-- Start Supplied material --

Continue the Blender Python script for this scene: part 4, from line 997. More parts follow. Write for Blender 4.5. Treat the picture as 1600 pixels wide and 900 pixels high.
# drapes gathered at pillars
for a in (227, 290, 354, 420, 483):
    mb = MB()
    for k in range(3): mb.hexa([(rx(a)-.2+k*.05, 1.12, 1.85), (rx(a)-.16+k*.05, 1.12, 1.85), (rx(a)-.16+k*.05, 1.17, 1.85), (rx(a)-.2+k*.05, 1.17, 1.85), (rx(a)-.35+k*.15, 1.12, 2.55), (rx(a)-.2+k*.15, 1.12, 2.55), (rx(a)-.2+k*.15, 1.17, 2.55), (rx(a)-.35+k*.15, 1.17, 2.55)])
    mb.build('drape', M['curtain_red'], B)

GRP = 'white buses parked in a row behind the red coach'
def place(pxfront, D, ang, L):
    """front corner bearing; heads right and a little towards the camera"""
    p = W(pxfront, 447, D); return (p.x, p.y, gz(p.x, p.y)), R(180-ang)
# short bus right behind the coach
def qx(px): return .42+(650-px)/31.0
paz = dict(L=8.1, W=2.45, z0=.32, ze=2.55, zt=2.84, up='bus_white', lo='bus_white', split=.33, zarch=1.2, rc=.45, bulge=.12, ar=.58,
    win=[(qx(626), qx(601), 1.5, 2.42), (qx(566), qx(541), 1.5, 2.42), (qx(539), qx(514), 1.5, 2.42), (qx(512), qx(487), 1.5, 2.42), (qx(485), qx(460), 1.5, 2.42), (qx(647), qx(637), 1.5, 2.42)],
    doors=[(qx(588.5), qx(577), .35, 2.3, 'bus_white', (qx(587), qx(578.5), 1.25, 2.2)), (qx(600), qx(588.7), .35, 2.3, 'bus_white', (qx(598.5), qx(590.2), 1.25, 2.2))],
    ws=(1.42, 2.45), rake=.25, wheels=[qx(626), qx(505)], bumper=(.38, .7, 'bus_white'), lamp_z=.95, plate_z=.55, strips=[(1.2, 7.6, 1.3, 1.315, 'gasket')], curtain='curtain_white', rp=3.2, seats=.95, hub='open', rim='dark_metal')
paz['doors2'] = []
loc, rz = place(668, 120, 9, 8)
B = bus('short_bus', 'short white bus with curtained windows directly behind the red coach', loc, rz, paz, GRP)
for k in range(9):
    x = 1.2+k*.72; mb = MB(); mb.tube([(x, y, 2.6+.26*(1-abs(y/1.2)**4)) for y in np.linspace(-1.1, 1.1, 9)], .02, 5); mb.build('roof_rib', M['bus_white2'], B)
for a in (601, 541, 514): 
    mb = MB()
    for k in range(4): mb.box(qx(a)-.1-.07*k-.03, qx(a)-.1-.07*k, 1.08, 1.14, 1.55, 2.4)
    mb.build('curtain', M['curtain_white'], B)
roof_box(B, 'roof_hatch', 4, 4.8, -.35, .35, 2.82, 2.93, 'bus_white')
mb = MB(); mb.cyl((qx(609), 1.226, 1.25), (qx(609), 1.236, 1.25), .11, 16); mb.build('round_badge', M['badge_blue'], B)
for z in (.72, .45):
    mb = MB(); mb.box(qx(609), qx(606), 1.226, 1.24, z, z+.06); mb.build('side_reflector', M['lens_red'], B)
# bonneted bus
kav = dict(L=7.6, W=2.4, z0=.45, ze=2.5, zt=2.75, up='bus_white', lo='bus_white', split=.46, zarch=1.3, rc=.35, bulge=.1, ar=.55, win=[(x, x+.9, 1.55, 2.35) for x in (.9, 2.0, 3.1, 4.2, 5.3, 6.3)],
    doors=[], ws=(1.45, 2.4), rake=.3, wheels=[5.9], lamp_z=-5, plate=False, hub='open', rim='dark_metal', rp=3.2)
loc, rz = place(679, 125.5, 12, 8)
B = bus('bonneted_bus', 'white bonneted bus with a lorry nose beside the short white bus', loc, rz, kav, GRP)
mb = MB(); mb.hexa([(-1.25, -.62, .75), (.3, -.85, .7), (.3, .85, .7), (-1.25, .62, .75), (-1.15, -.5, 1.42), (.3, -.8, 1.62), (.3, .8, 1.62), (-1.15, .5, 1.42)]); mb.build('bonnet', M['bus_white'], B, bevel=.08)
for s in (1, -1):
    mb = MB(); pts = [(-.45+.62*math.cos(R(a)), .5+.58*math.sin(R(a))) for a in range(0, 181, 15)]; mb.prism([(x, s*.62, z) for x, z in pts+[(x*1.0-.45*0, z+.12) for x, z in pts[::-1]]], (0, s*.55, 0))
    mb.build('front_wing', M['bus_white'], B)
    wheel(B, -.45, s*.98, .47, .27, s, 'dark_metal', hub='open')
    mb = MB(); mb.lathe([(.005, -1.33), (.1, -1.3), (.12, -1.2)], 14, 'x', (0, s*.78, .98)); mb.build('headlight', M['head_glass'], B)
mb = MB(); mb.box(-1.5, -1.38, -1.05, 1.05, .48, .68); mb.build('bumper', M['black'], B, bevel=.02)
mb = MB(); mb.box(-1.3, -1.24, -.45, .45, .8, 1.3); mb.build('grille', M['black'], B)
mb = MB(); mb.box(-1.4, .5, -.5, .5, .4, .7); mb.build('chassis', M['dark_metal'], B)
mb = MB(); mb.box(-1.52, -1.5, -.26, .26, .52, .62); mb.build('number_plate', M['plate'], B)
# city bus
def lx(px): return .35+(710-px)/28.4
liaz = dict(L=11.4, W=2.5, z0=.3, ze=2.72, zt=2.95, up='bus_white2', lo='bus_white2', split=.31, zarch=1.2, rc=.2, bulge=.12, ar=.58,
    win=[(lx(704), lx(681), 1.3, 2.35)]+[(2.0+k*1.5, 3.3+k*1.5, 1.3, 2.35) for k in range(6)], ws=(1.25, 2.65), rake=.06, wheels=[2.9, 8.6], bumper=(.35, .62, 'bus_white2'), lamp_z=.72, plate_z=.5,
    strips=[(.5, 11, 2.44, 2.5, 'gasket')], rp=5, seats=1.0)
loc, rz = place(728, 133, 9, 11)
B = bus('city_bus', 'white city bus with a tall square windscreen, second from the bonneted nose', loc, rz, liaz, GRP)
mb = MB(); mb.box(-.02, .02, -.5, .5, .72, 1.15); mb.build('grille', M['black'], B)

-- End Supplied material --

### Set problem
Quote exactly the lines running from the start of the listing above through the line where "mb.build('drape', M['curtain_red'], B)" is found, and output no other lines.

### Correct result
Continue the Blender Python script for this scene: part 4, from line 997. More parts follow. Write for Blender 4.5. Treat the picture as 1600 pixels wide and 900 pixels high.
# drapes gathered at pillars
for a in (227, 290, 354, 420, 483):
    mb = MB()
    for k in range(3): mb.hexa([(rx(a)-.2+k*.05, 1.12, 1.85), (rx(a)-.16+k*.05, 1.12, 1.85), (rx(a)-.16+k*.05, 1.17, 1.85), (rx(a)-.2+k*.05, 1.17, 1.85), (rx(a)-.35+k*.15, 1.12, 2.55), (rx(a)-.2+k*.15, 1.12, 2.55), (rx(a)-.2+k*.15, 1.17, 2.55), (rx(a)-.35+k*.15, 1.17, 2.55)])
    mb.build('drape', M['curtain_red'], B)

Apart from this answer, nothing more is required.